Environmentalism has its roots in millions of violently angry Soviet women
What triggered this post was that today on Facebook, I saw a friend who is a mom-to-be discuss the benefits of cloth diapers in an excruciating wall post that at least three moms responded to enthusiastically. And seeing people on the Metro with their trendy non-bag shopping totes. And watching people walk to work with a glow of pride.
Here’s what makes me angry. My mom and pretty much all the women of her generation going back to Cyrill and Methodius’s moms also used cloth wash-diapers. Except they were called pelyonki and essentially made out of sheets, because there were no real disposable diapers in the Soviet Union. I know this because every week or so I am regaled with tales of how my mom washed the pelyonki in the bathtub (no washing machine until 1989, also due to the Miracle of Communism) and, as soon as she had, she had to wash them again, because, well, duh, I was a baby with as much bladder control as Fergie. Now that’s environmentally friendly.
Thousands of hours of her life spent washing and boiling these cursed peloynki when she could have been doing other valuable things with her time, like watching _Real Housewives of Sevastopo_l. And now these environmentalist moms are all like, “Oh, I want to wash the diapers! It’s so cool! It’s friendly for the baby!” No. There is a reason God invented Pampers, and it is not having to hear stories about how I had no bladder control at 8 months and my mother cursing the day I was born.

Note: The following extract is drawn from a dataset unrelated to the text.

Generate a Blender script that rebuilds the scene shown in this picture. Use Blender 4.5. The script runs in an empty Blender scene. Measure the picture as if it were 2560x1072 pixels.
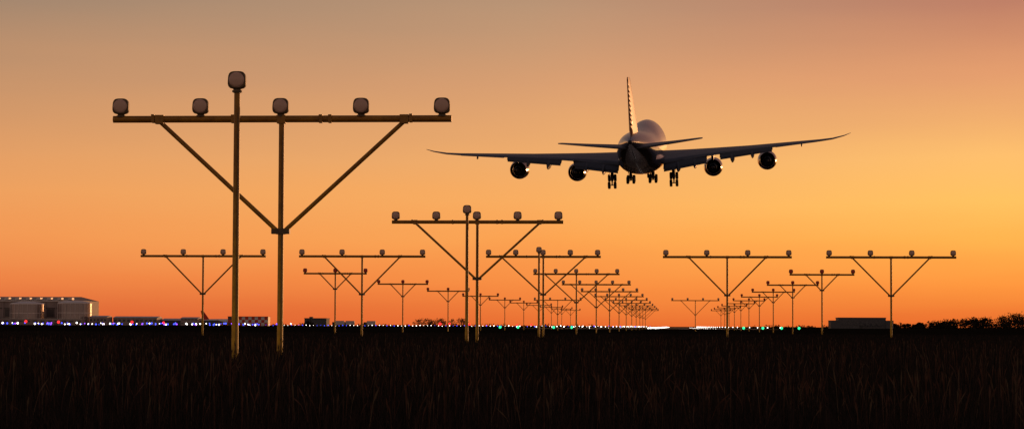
import bpy, math, random
import numpy as np
from mathutils import Matrix, Vector
random.seed(7); rng=np.random.default_rng(7)
R=math.radians
sc=bpy.context.scene
sc.view_settings.view_transform='Standard'
sc.view_settings.look='None'
sc.view_settings.exposure=0
def lin(r,g,b):
    f=lambda c:(c/255/12.92) if c/255<=.04045 else ((c/255+.055)/1.055)**2.4
    return (f(r),f(g),f(b),1)

# ------------------------------------------------------------------ materials
def mat(name,col,rough=.6,metal=0,spec=.5,noise=None,bump=0,scale=5,coat=0,emis=None,es=0):
    m=bpy.data.materials.new(name); m.use_nodes=True
    nt=m.node_tree; b=nt.nodes['Principled BSDF']
    b.inputs['Base Color'].default_value=(*col[:3],1)
    b.inputs['Roughness'].default_value=rough
    b.inputs['Metallic'].default_value=metal
    b.inputs['Specular IOR Level'].default_value=spec
    b.inputs['Coat Weight'].default_value=coat
    b.inputs['Coat Roughness'].default_value=.12
    if emis:
        b.inputs['Emission Color'].default_value=(*emis[:3],1)
        b.inputs['Emission Strength'].default_value=es
    if noise:
        tc=nt.nodes.new('ShaderNodeTexCoord'); n=nt.nodes.new('ShaderNodeTexNoise')
        n.inputs['Scale'].default_value=scale; n.inputs['Detail'].default_value=6
        nt.links.new(tc.outputs['Object'],n.inputs['Vector'])
        r=nt.nodes.new('ShaderNodeValToRGB')
        r.color_ramp.elements[0].position=.35; r.color_ramp.elements[1].position=.68
        r.color_ramp.elements[0].color=(*noise[:3],1); r.color_ramp.elements[1].color=(*col[:3],1)
        nt.links.new(n.outputs['Fac'],r.inputs['Fac'])
        nt.links.new(r.outputs['Color'],b.inputs['Base Color'])
        if bump:
            bp=nt.nodes.new('ShaderNodeBump'); bp.inputs['Strength'].default_value=bump
            nt.links.new(n.outputs['Fac'],bp.inputs['Height']); nt.links.new(bp.outputs['Normal'],b.inputs['Normal'])
    return m

def paint_yellow():
    m=mat('mast_yellow_paint',(.72,.42,.02),rough=.42,spec=.4)
    nt=m.node_tree; b=nt.nodes['Principled BSDF']
    tc=nt.nodes.new('ShaderNodeTexCoord')
    n=nt.nodes.new('ShaderNodeTexNoise'); n.inputs['Scale'].default_value=9; n.inputs['Detail'].default_value=7
    nt.links.new(tc.outputs['Object'],n.inputs['Vector'])
    r=nt.nodes.new('ShaderNodeValToRGB')
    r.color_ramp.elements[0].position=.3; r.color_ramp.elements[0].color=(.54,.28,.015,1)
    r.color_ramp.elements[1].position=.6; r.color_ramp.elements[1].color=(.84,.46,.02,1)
    nt.links.new(n.outputs['Fac'],r.inputs['Fac'])
    # paint colour grades from yellow low down to darker brown towards the top
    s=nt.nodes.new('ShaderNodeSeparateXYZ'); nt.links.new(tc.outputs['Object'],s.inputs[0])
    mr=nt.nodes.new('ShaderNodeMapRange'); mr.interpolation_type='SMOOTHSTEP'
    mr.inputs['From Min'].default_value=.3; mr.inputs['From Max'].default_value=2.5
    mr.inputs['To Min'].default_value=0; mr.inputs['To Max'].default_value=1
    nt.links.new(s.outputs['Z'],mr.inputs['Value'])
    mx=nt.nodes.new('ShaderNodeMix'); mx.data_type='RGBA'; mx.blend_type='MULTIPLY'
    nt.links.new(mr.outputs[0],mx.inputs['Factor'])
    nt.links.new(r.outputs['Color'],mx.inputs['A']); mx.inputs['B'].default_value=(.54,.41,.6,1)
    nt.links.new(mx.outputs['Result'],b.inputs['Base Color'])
    return m
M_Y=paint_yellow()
M_HS=mat('lamp_housing',(.17,.10,.035),rough=.5,noise=(.10,.06,.03),scale=30)
def lens(name,c1,c2):
    m=mat(name,c1,rough=.35,spec=.5)
    nt=m.node_tree;b=nt.nodes['Principled BSDF']
    tc=nt.nodes.new('ShaderNodeTexCoord')
    w=nt.nodes.new('ShaderNodeTexWave'); w.bands_direction='Z'; w.inputs['Scale'].default_value=22; w.inputs['Distortion'].default_value=.2
    nt.links.new(tc.outputs['Object'],w.inputs['Vector'])
    r=nt.nodes.new('ShaderNodeValToRGB')
    r.color_ramp.elements[0].color=(*c2,1); r.color_ramp.elements[1].color=(*c1,1)
    nt.links.new(w.outputs['Fac'],r.inputs['Fac']); nt.links.new(r.outputs['Color'],b.inputs['Base Color'])
    return m
M_LW=lens('clear_ribbed_lens',(.95,.58,.42),(.6,.35,.25))
M_LR=lens('red_ribbed_lens',(.85,.06,.04),(.6,.03,.02))

# ------------------------------------------------------------------ mesh builder
class MB:
    def __init__(s): s.v=[];s.f=[];s.m=[];s.sm=[]
    def add(s,vs,fs,mi=0,sm=False):
        o=len(s.v); s.v+= [tuple(p) for p in vs]
        for f in fs: s.f.append([o+i for i in f]); s.m.append(mi); s.sm.append(sm)
    def box(s,x0,x1,y0,y1,z0,z1,mi=0):
        v=[(x0,y0,z0),(x1,y0,z0),(x1,y1,z0),(x0,y1,z0),(x0,y0,z1),(x1,y0,z1),(x1,y1,z1),(x0,y1,z1)]
        s.add(v,[(0,3,2,1),(4,5,6,7),(0,1,5,4),(1,2,6,5),(2,3,7,6),(3,0,4,7)],mi)
    def loft(s,rings,mi=0,caps=True,sm=True,closed=True):
        n=len(rings[0]); vs=[p for r in rings for p in r]; fs=[]
        for i in range(len(rings)-1):
            for j in range(n if closed else n-1):
                k=(j+1)%n
                fs.append((i*n+j,i*n+k,(i+1)*n+k,(i+1)*n+j))
        s.add(vs,fs,mi,sm)
        if caps:
            s.add(rings[0],[tuple(range(n))[::-1]],mi); s.add(rings[-1],[tuple(range(n))],mi)
    def tube(s,p0,p1,r0,r1=None,n=12,mi=0,caps=True):
        r1=r0 if r1 is None else r1
        p0=Vector(p0);p1=Vector(p1);d=(p1-p0).normalized()
        a=d.orthogonal().normalized();b=d.cross(a)
        ring=lambda p,r:[p+(a*math.cos(t)+b*math.sin(t))*r for t in [2*math.pi*i/n for i in range(n)]]
        s.loft([ring(p0,r0),ring(p1,r1)],mi,caps)
    def lathe(s,prof,c,axis='y',n=24,mi=0,caps=False):
        rings=[]
        for h,r in prof:
            ring=[]
            for i in range(n):
                t=2*math.pi*i/n; u,w=math.cos(t)*r,math.sin(t)*r
                if axis=='y': ring.append((c[0]+u,c[1]+h,c[2]+w))
                elif axis=='x': ring.append((c[0]+h,c[1]+u,c[2]+w))
                else: ring.append((c[0]+u,c[1]+w,c[2]+h))
            rings.append(ring)
        s.loft(rings,mi,caps)
    def ball(s,c,r,mi=0,n=6,m=4):
        s.lathe([(-r*math.cos(math.pi*i/m),max(r*math.sin(math.pi*i/m),r*.02)) for i in range(m+1)],c,'z',n,mi,True)
    def mesh(s,name,mats):
        me=bpy.data.meshes.new(name); me.from_pydata(s.v,[],s.f)
        for m in mats: me.materials.append(m)
        me.polygons.foreach_set('material_index',s.m); me.polygons.foreach_set('use_smooth',s.sm)
        me.update(); 
        import bmesh
        bm=bmesh.new(); bm.from_mesh(me); bmesh.ops.recalc_face_normals(bm,faces=bm.faces); bm.to_mesh(me); bm.free()
        return me
    def obj(s,name,mats,parent=None,loc=(0,0,0)):
        o=bpy.data.objects.new(name,s.mesh(name,mats)); sc.collection.objects.link(o)
        o.location=loc
        if parent: o.parent=parent
        return o
def empty(name,loc=(0,0,0)):
    e=bpy.data.objects.new(name,None); sc.collection.objects.link(e); e.location=loc; return e
def put(name,me,loc,rz=0):
    o=bpy.data.objects.new(name,me); sc.collection.objects.link(o); o.location=loc; o.rotation_euler=(0,0,rz); return o

# ------------------------------------------------------------------ camera
CZ=.42
cam=bpy.data.objects.new('camera',bpy.data.cameras.new('camera')); sc.collection.objects.link(cam)
cam.data.sensor_width=36; cam.data.lens=6000/2560*36
cam.data.clip_start=.1; cam.data.clip_end=60000
cam.matrix_world=Matrix.Translation((0,0,CZ))@Matrix.Rotation(R(3.92),4,'Z')@Matrix.Rotation(R(90+2.657),4,'X')@Matrix.Rotation(R(.22),4,'Z')
sc.camera=cam

# ------------------------------------------------------------------ sky + sun
SUN_AZ=R(24); SUN_EL=R(3.0)
w=bpy.data.worlds.new('World'); sc.world=w; w.use_nodes=True
nt=w.node_tree; N=nt.nodes; L=nt.links
N.clear()
out=N.new('ShaderNodeOutputWorld'); bg=N.new('ShaderNodeBackground'); bg2=N.new('ShaderNodeBackground'); ad=N.new('ShaderNodeAddShader')
sky=N.new('ShaderNodeTexSky'); sky.sky_type='NISHITA'; sky.sun_disc=False; sky.sun_elevation=SUN_EL; sky.sun_rotation=SUN_AZ
L.new(sky.outputs[0],bg2.inputs[0]); bg2.inputs[1].default_value=.003
tc=N.new('ShaderNodeTexCoord'); sp=N.new('ShaderNodeSeparateXYZ'); L.new(tc.outputs['Generated'],sp.inputs[0])
def mrange(src,a,b,c=0,d=1,smooth=False):
    m=N.new('ShaderNodeMapRange'); m.clamp=True
    if smooth: m.interpolation_type='SMOOTHSTEP'
    for k,v in zip(('From Min','From Max','To Min','To Max'),(a,b,c,d)): m.inputs[k].default_value=v
    L.new(src,m.inputs['Value']); return m.outputs[0]
def ramp(src,els):
    r=N.new('ShaderNodeValToRGB'); cr=r.color_ramp
    while len(cr.elements)<len(els): cr.elements.new(.5)
    for e,(p,c) in zip(cr.elements,els): e.position=p; e.color=lin(*c)
    L.new(src,r.inputs['Fac']); return r.outputs['Color']
def mix(f,a,b,mode='MIX'):
    m=N.new('ShaderNodeMix'); m.data_type='RGBA'; m.blend_type=mode
    if isinstance(f,float): m.inputs['Factor'].default_value=f
    else: L.new(f,m.inputs['Factor'])
    for s_,k in ((a,'A'),(b,'B')):
        if isinstance(s_,tuple): m.inputs[k].default_value=s_
        else: L.new(s_,m.inputs[k])
    return m.outputs['Result']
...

Another thing. The recyclable shopping bags. Yes, yes, the Earth is dying with a slow wheeze and you personally can save it by buying a trendy grocery store bag from Whole Foods for $17.99. Look how cool and earth-conscious you look with your cool graphic design bag on the Metro. We had even cooler ones back in the day, and they looked like this:
The even cooler part was when you had to drag about nine of ten of these bad boys back to your house from 2 miles away after a day of standing in line for products that didn’t exist because…
you didn’t have a car! Just like the dream of all Americans, most Soviet citizens (with the exception of Mr. B’s suspiciously bougeoisie family) did NOT have cars. The waiting line to get one was about 10 years. I remember when I was four, it was about a seven year wait for our family and I discussed excitedly with my dad what color car we would have when I was 10. Hence walking everywhere. It was ridiculously clean and environmentally friendly, but also felt like the Death March of Bataan, probably even more so to my mom who had to lug around not only all of the shopping, but fatty me. (That bow alone probably weighed 2 kilo.)
People of America and the United People’s Repulic of Bethesda: stop the environmentalist hipsterism. It can only lead us right back to communism. And if you want to know what that was like, ask my mom and Mr. B’s mom, ten times a week.